§ **Goal of the exercise**
Extract each line of the data below exactly as written.
====== Data provided
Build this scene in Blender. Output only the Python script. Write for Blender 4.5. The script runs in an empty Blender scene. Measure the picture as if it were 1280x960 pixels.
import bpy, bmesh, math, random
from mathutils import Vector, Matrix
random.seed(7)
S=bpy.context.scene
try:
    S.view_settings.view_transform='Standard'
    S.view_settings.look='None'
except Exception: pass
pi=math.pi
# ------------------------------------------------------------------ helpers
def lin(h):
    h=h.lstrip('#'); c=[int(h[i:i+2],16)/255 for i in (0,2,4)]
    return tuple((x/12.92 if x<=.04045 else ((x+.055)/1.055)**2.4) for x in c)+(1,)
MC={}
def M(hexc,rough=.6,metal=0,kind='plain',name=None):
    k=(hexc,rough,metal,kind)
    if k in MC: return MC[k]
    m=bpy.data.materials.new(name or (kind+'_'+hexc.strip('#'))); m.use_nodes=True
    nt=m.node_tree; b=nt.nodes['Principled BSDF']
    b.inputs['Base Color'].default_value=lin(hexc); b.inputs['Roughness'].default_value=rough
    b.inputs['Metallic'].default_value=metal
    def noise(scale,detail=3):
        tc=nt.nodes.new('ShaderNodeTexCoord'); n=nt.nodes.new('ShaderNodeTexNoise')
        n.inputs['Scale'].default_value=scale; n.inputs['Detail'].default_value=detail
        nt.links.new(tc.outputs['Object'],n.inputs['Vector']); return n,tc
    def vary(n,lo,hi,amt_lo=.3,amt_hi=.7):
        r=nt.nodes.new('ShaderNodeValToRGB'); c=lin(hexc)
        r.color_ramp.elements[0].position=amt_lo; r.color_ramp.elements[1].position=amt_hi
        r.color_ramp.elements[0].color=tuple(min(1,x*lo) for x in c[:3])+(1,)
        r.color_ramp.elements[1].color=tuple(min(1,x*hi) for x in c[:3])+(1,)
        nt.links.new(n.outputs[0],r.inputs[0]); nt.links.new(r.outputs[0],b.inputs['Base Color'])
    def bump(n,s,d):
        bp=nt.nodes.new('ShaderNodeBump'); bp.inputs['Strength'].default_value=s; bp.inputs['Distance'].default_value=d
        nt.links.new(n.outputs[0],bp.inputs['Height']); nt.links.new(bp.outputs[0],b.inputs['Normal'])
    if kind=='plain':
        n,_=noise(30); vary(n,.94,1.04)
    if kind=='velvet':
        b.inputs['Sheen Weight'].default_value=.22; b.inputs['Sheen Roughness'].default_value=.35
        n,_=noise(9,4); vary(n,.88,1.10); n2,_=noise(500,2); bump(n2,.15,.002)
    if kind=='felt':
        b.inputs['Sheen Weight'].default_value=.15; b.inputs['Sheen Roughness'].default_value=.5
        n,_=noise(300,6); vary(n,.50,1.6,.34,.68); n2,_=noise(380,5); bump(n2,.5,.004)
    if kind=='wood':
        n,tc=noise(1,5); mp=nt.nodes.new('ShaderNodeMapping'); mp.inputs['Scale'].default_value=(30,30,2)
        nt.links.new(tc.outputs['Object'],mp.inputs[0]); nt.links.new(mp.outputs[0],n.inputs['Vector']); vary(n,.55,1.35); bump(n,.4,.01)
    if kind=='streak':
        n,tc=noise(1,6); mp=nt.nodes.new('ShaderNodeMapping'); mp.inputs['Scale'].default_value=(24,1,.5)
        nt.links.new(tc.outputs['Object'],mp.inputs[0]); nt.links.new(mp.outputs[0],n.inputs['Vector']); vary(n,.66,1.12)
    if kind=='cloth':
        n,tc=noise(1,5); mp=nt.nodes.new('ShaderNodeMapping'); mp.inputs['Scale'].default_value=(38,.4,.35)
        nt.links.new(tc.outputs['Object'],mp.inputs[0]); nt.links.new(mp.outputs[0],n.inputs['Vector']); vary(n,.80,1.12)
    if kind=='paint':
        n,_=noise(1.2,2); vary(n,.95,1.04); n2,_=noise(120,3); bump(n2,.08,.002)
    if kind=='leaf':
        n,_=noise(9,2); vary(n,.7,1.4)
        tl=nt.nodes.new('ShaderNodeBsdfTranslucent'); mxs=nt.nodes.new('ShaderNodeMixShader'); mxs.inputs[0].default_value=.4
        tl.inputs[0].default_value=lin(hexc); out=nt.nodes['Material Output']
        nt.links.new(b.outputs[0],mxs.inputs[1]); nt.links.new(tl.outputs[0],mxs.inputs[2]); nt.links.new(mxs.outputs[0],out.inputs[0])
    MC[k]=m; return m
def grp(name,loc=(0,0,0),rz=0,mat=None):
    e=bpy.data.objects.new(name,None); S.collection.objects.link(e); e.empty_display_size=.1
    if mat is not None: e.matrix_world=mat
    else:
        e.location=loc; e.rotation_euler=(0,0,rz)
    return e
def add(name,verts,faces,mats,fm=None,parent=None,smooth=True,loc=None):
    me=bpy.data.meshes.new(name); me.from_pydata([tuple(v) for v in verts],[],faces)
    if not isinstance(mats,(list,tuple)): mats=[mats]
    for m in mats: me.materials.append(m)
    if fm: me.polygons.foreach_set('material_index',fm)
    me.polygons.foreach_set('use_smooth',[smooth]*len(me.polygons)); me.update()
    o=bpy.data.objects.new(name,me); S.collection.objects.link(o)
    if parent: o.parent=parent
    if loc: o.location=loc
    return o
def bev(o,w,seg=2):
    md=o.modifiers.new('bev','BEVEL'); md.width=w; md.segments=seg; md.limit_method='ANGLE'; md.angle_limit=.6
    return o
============
§ **Solution to the problem**
Build this scene in Blender. Output only the Python script. Write for Blender 4.5. The script runs in an empty Blender scene. Measure the picture as if it were 1280x960 pixels.
import bpy, bmesh, math, random
from mathutils import Vector, Matrix
random.seed(7)
S=bpy.context.scene
try:
    S.view_settings.view_transform='Standard'
    S.view_settings.look='None'
except Exception: pass
pi=math.pi
# ------------------------------------------------------------------ helpers
def lin(h):
    h=h.lstrip('#'); c=[int(h[i:i+2],16)/255 for i in (0,2,4)]
    return tuple((x/12.92 if x<=.04045 else ((x+.055)/1.055)**2.4) for x in c)+(1,)
MC={}
def M(hexc,rough=.6,metal=0,kind='plain',name=None):
    k=(hexc,rough,metal,kind)
    if k in MC: return MC[k]
    m=bpy.data.materials.new(name or (kind+'_'+hexc.strip('#'))); m.use_nodes=True
    nt=m.node_tree; b=nt.nodes['Principled BSDF']
    b.inputs['Base Color'].default_value=lin(hexc); b.inputs['Roughness'].default_value=rough
    b.inputs['Metallic'].default_value=metal
    def noise(scale,detail=3):
        tc=nt.nodes.new('ShaderNodeTexCoord'); n=nt.nodes.new('ShaderNodeTexNoise')
        n.inputs['Scale'].default_value=scale; n.inputs['Detail'].default_value=detail
        nt.links.new(tc.outputs['Object'],n.inputs['Vector']); return n,tc
    def vary(n,lo,hi,amt_lo=.3,amt_hi=.7):
        r=nt.nodes.new('ShaderNodeValToRGB'); c=lin(hexc)
        r.color_ramp.elements[0].position=amt_lo; r.color_ramp.elements[1].position=amt_hi
        r.color_ramp.elements[0].color=tuple(min(1,x*lo) for x in c[:3])+(1,)
        r.color_ramp.elements[1].color=tuple(min(1,x*hi) for x in c[:3])+(1,)
        nt.links.new(n.outputs[0],r.inputs[0]); nt.links.new(r.outputs[0],b.inputs['Base Color'])
    def bump(n,s,d):
        bp=nt.nodes.new('ShaderNodeBump'); bp.inputs['Strength'].default_value=s; bp.inputs['Distance'].default_value=d
        nt.links.new(n.outputs[0],bp.inputs['Height']); nt.links.new(bp.outputs[0],b.inputs['Normal'])
    if kind=='plain':
        n,_=noise(30); vary(n,.94,1.04)
    if kind=='velvet':
        b.inputs['Sheen Weight'].default_value=.22; b.inputs['Sheen Roughness'].default_value=.35
        n,_=noise(9,4); vary(n,.88,1.10); n2,_=noise(500,2); bump(n2,.15,.002)
    if kind=='felt':
        b.inputs['Sheen Weight'].default_value=.15; b.inputs['Sheen Roughness'].default_value=.5
        n,_=noise(300,6); vary(n,.50,1.6,.34,.68); n2,_=noise(380,5); bump(n2,.5,.004)
    if kind=='wood':
        n,tc=noise(1,5); mp=nt.nodes.new('ShaderNodeMapping'); mp.inputs['Scale'].default_value=(30,30,2)
        nt.links.new(tc.outputs['Object'],mp.inputs[0]); nt.links.new(mp.outputs[0],n.inputs['Vector']); vary(n,.55,1.35); bump(n,.4,.01)
    if kind=='streak':
        n,tc=noise(1,6); mp=nt.nodes.new('ShaderNodeMapping'); mp.inputs['Scale'].default_value=(24,1,.5)
        nt.links.new(tc.outputs['Object'],mp.inputs[0]); nt.links.new(mp.outputs[0],n.inputs['Vector']); vary(n,.66,1.12)
    if kind=='cloth':
        n,tc=noise(1,5); mp=nt.nodes.new('ShaderNodeMapping'); mp.inputs['Scale'].default_value=(38,.4,.35)
        nt.links.new(tc.outputs['Object'],mp.inputs[0]); nt.links.new(mp.outputs[0],n.inputs['Vector']); vary(n,.80,1.12)
    if kind=='paint':
        n,_=noise(1.2,2); vary(n,.95,1.04); n2,_=noise(120,3); bump(n2,.08,.002)
    if kind=='leaf':
        n,_=noise(9,2); vary(n,.7,1.4)
        tl=nt.nodes.new('ShaderNodeBsdfTranslucent'); mxs=nt.nodes.new('ShaderNodeMixShader'); mxs.inputs[0].default_value=.4
        tl.inputs[0].default_value=lin(hexc); out=nt.nodes['Material Output']
        nt.links.new(b.outputs[0],mxs.inputs[1]); nt.links.new(tl.outputs[0],mxs.inputs[2]); nt.links.new(mxs.outputs[0],out.inputs[0])
    MC[k]=m; return m
def grp(name,loc=(0,0,0),rz=0,mat=None):
    e=bpy.data.objects.new(name,None); S.collection.objects.link(e); e.empty_display_size=.1
    if mat is not None: e.matrix_world=mat
    else:
        e.location=loc; e.rotation_euler=(0,0,rz)
    return e
def add(name,verts,faces,mats,fm=None,parent=None,smooth=True,loc=None):
    me=bpy.data.meshes.new(name); me.from_pydata([tuple(v) for v in verts],[],faces)
    if not isinstance(mats,(list,tuple)): mats=[mats]
    for m in mats: me.materials.append(m)
    if fm: me.polygons.foreach_set('material_index',fm)
    me.polygons.foreach_set('use_smooth',[smooth]*len(me.polygons)); me.update()
    o=bpy.data.objects.new(name,me); S.collection.objects.link(o)
    if parent: o.parent=parent
    if loc: o.location=loc
    return o
def bev(o,w,seg=2):
    md=o.modifiers.new('bev','BEVEL'); md.width=w; md.segments=seg; md.limit_method='ANGLE'; md.angle_limit=.6
    return o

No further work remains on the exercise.